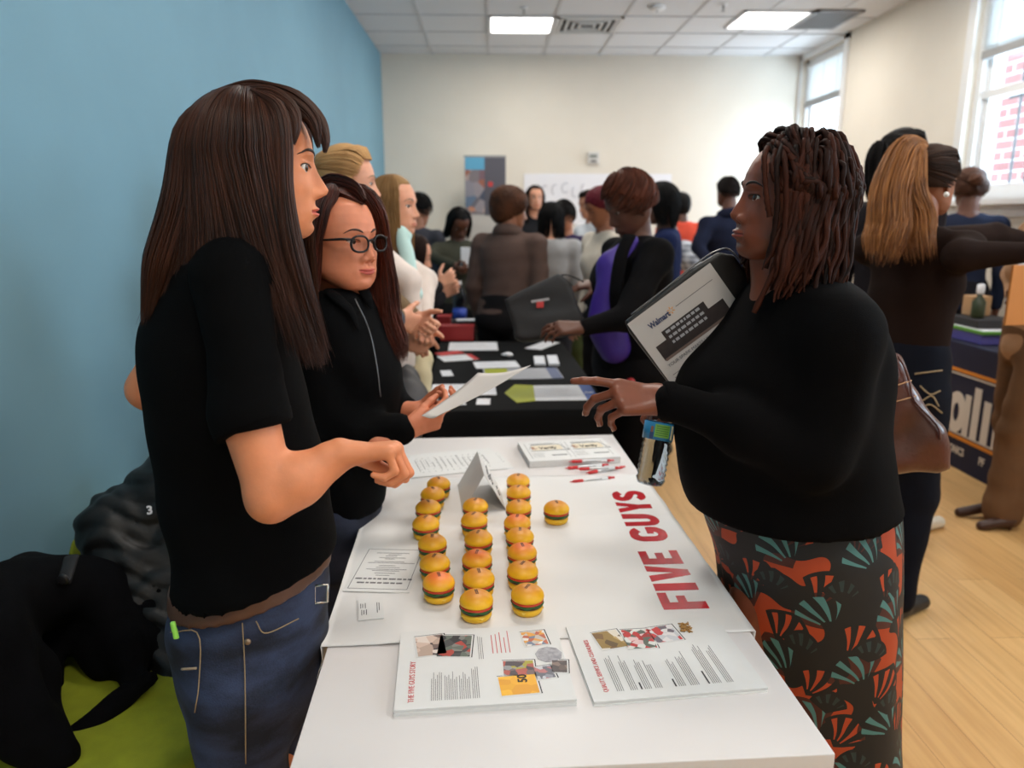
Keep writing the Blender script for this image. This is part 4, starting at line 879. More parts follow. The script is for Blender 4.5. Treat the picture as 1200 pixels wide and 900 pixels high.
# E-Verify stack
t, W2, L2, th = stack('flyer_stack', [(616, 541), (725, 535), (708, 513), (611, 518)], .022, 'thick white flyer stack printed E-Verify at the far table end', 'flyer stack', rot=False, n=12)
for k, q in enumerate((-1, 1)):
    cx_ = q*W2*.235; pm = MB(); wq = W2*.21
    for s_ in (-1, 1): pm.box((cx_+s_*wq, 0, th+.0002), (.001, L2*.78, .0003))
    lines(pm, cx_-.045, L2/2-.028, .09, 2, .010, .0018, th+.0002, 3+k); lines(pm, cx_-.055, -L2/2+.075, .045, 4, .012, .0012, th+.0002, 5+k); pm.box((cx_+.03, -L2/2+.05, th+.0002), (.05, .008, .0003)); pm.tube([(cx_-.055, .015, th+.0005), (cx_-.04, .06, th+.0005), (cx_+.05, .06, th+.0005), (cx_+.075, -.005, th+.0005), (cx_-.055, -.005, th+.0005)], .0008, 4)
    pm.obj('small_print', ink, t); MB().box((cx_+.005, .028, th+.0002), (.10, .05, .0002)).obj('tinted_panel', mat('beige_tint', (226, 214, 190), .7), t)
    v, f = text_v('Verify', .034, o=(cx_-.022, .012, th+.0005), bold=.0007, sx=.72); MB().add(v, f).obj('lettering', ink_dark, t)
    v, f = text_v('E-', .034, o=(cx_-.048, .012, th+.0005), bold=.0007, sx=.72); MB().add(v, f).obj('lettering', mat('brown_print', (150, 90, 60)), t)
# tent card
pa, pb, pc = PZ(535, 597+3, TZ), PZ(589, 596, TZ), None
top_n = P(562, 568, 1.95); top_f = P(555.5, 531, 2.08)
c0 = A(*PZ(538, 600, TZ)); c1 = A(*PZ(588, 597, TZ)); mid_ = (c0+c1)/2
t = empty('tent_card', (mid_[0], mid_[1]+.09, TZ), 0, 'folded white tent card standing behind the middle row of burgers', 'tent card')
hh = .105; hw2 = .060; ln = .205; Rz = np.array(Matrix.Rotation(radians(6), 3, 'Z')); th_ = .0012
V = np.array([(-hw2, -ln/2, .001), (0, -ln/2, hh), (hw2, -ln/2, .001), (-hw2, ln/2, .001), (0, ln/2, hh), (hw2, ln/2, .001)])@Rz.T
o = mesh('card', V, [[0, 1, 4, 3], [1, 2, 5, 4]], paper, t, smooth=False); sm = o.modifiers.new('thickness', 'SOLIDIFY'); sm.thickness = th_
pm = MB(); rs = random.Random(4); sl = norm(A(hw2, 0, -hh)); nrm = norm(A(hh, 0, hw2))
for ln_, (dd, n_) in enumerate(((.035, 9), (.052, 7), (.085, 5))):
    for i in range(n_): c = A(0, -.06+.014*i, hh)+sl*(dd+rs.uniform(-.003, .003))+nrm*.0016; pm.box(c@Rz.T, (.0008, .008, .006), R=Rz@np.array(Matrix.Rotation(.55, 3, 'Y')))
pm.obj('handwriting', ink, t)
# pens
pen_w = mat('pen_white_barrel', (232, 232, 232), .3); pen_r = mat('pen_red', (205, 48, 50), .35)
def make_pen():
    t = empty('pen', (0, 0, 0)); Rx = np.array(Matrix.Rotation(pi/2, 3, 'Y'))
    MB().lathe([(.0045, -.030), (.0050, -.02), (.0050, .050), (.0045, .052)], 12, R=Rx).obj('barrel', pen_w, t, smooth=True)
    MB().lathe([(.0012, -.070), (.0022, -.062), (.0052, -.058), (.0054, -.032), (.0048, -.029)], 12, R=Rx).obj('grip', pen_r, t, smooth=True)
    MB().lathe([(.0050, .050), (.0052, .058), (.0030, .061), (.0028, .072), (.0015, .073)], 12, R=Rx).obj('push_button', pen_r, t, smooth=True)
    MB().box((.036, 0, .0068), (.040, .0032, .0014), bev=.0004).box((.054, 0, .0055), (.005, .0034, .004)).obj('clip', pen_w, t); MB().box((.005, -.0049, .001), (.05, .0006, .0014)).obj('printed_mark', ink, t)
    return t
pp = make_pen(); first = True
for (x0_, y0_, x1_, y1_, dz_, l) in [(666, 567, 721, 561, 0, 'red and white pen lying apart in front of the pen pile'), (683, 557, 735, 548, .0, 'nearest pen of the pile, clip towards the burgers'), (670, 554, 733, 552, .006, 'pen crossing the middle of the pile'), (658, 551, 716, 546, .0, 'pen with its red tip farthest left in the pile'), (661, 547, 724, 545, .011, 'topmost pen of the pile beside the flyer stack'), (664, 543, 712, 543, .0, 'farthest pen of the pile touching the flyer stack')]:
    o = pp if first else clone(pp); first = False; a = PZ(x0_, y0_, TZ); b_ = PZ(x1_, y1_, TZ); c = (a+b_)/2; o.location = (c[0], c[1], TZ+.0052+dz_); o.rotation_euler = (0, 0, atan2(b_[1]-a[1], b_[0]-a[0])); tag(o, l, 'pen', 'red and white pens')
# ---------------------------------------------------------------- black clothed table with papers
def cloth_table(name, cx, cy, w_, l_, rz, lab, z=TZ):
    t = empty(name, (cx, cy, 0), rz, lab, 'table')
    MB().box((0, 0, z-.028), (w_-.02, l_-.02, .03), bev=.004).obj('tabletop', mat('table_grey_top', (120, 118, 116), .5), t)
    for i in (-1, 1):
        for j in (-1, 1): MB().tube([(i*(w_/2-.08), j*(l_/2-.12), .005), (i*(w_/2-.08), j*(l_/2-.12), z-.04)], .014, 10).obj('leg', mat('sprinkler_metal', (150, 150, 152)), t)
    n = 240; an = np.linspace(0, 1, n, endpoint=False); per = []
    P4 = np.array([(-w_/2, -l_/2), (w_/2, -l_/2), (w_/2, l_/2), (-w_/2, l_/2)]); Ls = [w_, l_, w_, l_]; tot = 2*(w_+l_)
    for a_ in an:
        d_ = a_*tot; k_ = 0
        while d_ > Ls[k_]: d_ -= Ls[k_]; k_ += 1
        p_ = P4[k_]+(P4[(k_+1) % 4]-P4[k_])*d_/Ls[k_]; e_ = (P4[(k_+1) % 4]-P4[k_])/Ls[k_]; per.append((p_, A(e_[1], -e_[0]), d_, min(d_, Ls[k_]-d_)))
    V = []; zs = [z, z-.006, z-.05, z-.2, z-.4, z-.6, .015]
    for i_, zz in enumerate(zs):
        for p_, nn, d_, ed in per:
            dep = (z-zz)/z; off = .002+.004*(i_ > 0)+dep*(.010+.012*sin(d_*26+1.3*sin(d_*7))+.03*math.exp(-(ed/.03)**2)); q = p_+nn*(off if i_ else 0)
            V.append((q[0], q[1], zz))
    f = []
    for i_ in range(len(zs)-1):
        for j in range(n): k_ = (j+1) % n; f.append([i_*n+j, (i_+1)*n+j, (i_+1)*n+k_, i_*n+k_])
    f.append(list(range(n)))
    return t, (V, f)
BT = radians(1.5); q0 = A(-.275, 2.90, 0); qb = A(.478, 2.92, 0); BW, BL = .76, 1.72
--
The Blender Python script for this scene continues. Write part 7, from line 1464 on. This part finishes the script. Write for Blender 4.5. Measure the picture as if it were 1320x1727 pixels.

- What you have to do
How many lines of the entries above hold the string "This"? Reply with the number alone.

- Task output
2